- [PROBLEM REQUIREMENTS]: Restate the data below word for word. Skip any images it contains.

-----

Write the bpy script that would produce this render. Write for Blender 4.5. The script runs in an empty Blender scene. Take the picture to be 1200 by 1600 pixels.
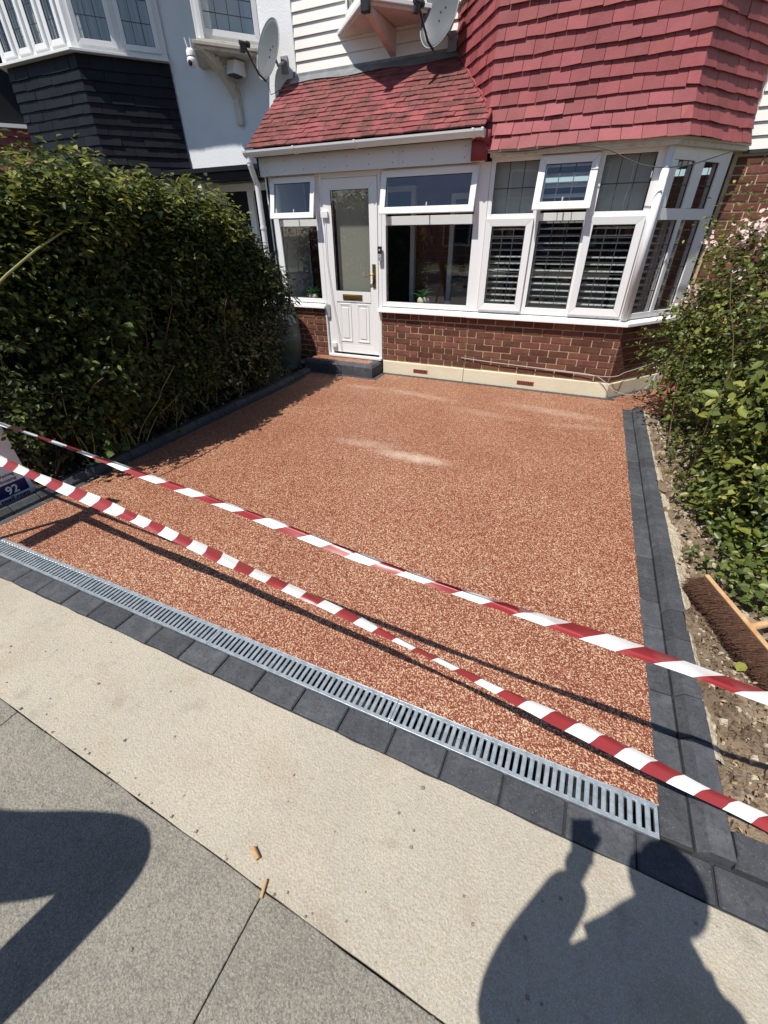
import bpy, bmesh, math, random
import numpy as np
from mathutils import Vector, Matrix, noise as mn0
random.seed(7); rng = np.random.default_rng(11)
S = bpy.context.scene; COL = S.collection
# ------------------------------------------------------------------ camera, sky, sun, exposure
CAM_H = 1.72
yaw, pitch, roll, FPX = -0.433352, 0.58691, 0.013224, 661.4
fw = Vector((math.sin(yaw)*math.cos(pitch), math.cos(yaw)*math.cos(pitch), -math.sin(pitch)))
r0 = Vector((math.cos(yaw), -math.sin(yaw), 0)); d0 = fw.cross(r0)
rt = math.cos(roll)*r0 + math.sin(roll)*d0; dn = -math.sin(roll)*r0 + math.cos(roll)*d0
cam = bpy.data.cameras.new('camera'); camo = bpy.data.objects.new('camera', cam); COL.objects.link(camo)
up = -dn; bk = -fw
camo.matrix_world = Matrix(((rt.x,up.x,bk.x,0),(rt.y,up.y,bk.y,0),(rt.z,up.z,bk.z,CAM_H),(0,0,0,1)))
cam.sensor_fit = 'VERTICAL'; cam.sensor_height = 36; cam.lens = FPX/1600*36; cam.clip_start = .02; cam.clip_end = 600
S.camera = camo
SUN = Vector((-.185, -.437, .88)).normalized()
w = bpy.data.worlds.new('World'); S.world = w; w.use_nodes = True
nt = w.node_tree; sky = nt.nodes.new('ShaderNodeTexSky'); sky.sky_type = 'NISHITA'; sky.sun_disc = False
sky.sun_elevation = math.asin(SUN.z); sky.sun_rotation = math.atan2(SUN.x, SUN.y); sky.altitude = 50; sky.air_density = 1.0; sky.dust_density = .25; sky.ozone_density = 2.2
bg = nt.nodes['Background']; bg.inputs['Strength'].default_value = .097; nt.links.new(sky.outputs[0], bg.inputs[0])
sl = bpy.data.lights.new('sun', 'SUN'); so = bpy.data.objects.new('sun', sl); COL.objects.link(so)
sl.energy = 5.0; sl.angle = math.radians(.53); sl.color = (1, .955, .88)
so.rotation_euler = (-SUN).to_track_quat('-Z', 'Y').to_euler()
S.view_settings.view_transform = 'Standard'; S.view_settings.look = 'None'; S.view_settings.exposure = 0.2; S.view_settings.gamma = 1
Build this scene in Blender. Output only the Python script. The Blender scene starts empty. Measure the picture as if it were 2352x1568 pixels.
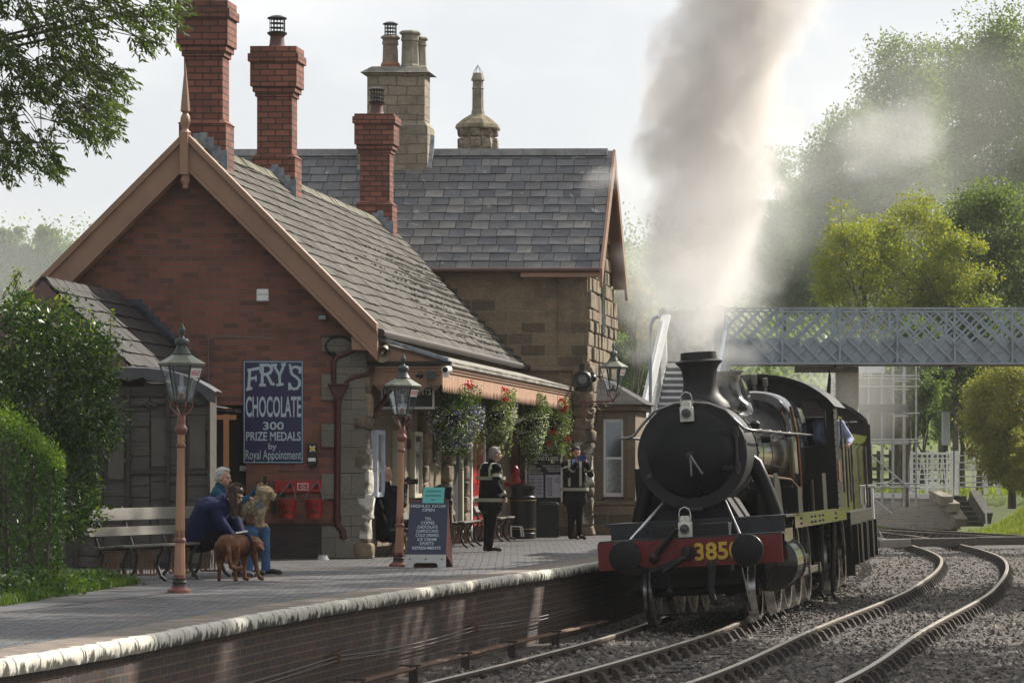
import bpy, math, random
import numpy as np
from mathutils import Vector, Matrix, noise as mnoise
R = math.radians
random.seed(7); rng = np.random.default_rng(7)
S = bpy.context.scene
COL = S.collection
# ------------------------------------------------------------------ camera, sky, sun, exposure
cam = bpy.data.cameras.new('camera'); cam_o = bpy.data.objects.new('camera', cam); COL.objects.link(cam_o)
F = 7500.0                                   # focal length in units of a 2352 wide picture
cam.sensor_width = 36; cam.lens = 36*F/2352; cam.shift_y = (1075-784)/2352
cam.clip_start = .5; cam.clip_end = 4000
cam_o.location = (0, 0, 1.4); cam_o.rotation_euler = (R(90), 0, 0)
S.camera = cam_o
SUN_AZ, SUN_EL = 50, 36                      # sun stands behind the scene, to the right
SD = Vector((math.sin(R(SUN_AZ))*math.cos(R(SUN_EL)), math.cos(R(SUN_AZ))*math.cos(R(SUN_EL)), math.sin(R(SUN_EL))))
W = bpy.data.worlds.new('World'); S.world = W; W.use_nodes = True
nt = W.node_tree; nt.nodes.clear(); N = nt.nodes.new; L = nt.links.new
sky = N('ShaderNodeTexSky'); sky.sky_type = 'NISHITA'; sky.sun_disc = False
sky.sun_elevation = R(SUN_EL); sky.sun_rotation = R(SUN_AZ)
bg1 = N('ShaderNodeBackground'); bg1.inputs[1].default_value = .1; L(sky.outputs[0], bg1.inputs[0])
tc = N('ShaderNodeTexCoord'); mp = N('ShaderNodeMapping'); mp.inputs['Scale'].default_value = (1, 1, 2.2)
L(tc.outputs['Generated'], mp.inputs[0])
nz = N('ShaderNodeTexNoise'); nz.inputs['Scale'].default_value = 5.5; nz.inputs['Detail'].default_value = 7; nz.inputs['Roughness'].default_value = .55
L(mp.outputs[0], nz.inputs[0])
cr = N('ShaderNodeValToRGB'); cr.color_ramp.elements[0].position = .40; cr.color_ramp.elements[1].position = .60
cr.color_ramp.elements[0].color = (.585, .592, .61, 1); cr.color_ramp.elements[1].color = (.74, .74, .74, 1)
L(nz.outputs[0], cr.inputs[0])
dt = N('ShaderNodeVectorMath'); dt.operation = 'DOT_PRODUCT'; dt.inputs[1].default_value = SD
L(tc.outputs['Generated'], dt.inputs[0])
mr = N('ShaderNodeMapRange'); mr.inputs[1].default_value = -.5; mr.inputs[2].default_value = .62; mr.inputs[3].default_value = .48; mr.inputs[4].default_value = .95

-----

- [COMPLETE OUTPUT]:
Write the bpy script that would produce this render. Write for Blender 4.5. The script runs in an empty Blender scene. Take the picture to be 1200 by 1600 pixels.
import bpy, bmesh, math, random
import numpy as np
from mathutils import Vector, Matrix, noise as mn0
random.seed(7); rng = np.random.default_rng(11)
S = bpy.context.scene; COL = S.collection
# ------------------------------------------------------------------ camera, sky, sun, exposure
CAM_H = 1.72
yaw, pitch, roll, FPX = -0.433352, 0.58691, 0.013224, 661.4
fw = Vector((math.sin(yaw)*math.cos(pitch), math.cos(yaw)*math.cos(pitch), -math.sin(pitch)))
r0 = Vector((math.cos(yaw), -math.sin(yaw), 0)); d0 = fw.cross(r0)
rt = math.cos(roll)*r0 + math.sin(roll)*d0; dn = -math.sin(roll)*r0 + math.cos(roll)*d0
cam = bpy.data.cameras.new('camera'); camo = bpy.data.objects.new('camera', cam); COL.objects.link(camo)
up = -dn; bk = -fw
camo.matrix_world = Matrix(((rt.x,up.x,bk.x,0),(rt.y,up.y,bk.y,0),(rt.z,up.z,bk.z,CAM_H),(0,0,0,1)))
cam.sensor_fit = 'VERTICAL'; cam.sensor_height = 36; cam.lens = FPX/1600*36; cam.clip_start = .02; cam.clip_end = 600
S.camera = camo
SUN = Vector((-.185, -.437, .88)).normalized()
w = bpy.data.worlds.new('World'); S.world = w; w.use_nodes = True
nt = w.node_tree; sky = nt.nodes.new('ShaderNodeTexSky'); sky.sky_type = 'NISHITA'; sky.sun_disc = False
sky.sun_elevation = math.asin(SUN.z); sky.sun_rotation = math.atan2(SUN.x, SUN.y); sky.altitude = 50; sky.air_density = 1.0; sky.dust_density = .25; sky.ozone_density = 2.2
bg = nt.nodes['Background']; bg.inputs['Strength'].default_value = .097; nt.links.new(sky.outputs[0], bg.inputs[0])
sl = bpy.data.lights.new('sun', 'SUN'); so = bpy.data.objects.new('sun', sl); COL.objects.link(so)
sl.energy = 5.0; sl.angle = math.radians(.53); sl.color = (1, .955, .88)
so.rotation_euler = (-SUN).to_track_quat('-Z', 'Y').to_euler()
S.view_settings.view_transform = 'Standard'; S.view_settings.look = 'None'; S.view_settings.exposure = 0.2; S.view_settings.gamma = 1
Build this scene in Blender. Output only the Python script. The Blender scene starts empty. Measure the picture as if it were 2352x1568 pixels.
import bpy, math, random
import numpy as np
from mathutils import Vector, Matrix, noise as mnoise
R = math.radians
random.seed(7); rng = np.random.default_rng(7)
S = bpy.context.scene
COL = S.collection
# ------------------------------------------------------------------ camera, sky, sun, exposure
cam = bpy.data.cameras.new('camera'); cam_o = bpy.data.objects.new('camera', cam); COL.objects.link(cam_o)
F = 7500.0                                   # focal length in units of a 2352 wide picture
cam.sensor_width = 36; cam.lens = 36*F/2352; cam.shift_y = (1075-784)/2352
cam.clip_start = .5; cam.clip_end = 4000
cam_o.location = (0, 0, 1.4); cam_o.rotation_euler = (R(90), 0, 0)
S.camera = cam_o
SUN_AZ, SUN_EL = 50, 36                      # sun stands behind the scene, to the right
SD = Vector((math.sin(R(SUN_AZ))*math.cos(R(SUN_EL)), math.cos(R(SUN_AZ))*math.cos(R(SUN_EL)), math.sin(R(SUN_EL))))
W = bpy.data.worlds.new('World'); S.world = W; W.use_nodes = True
nt = W.node_tree; nt.nodes.clear(); N = nt.nodes.new; L = nt.links.new
sky = N('ShaderNodeTexSky'); sky.sky_type = 'NISHITA'; sky.sun_disc = False
sky.sun_elevation = R(SUN_EL); sky.sun_rotation = R(SUN_AZ)
bg1 = N('ShaderNodeBackground'); bg1.inputs[1].default_value = .1; L(sky.outputs[0], bg1.inputs[0])
tc = N('ShaderNodeTexCoord'); mp = N('ShaderNodeMapping'); mp.inputs['Scale'].default_value = (1, 1, 2.2)
L(tc.outputs['Generated'], mp.inputs[0])
nz = N('ShaderNodeTexNoise'); nz.inputs['Scale'].default_value = 5.5; nz.inputs['Detail'].default_value = 7; nz.inputs['Roughness'].default_value = .55
L(mp.outputs[0], nz.inputs[0])
cr = N('ShaderNodeValToRGB'); cr.color_ramp.elements[0].position = .40; cr.color_ramp.elements[1].position = .60
cr.color_ramp.elements[0].color = (.585, .592, .61, 1); cr.color_ramp.elements[1].color = (.74, .74, .74, 1)
L(nz.outputs[0], cr.inputs[0])
dt = N('ShaderNodeVectorMath'); dt.operation = 'DOT_PRODUCT'; dt.inputs[1].default_value = SD
L(tc.outputs['Generated'], dt.inputs[0])
mr = N('ShaderNodeMapRange'); mr.inputs[1].default_value = -.5; mr.inputs[2].default_value = .62; mr.inputs[3].default_value = .48; mr.inputs[4].default_value = .95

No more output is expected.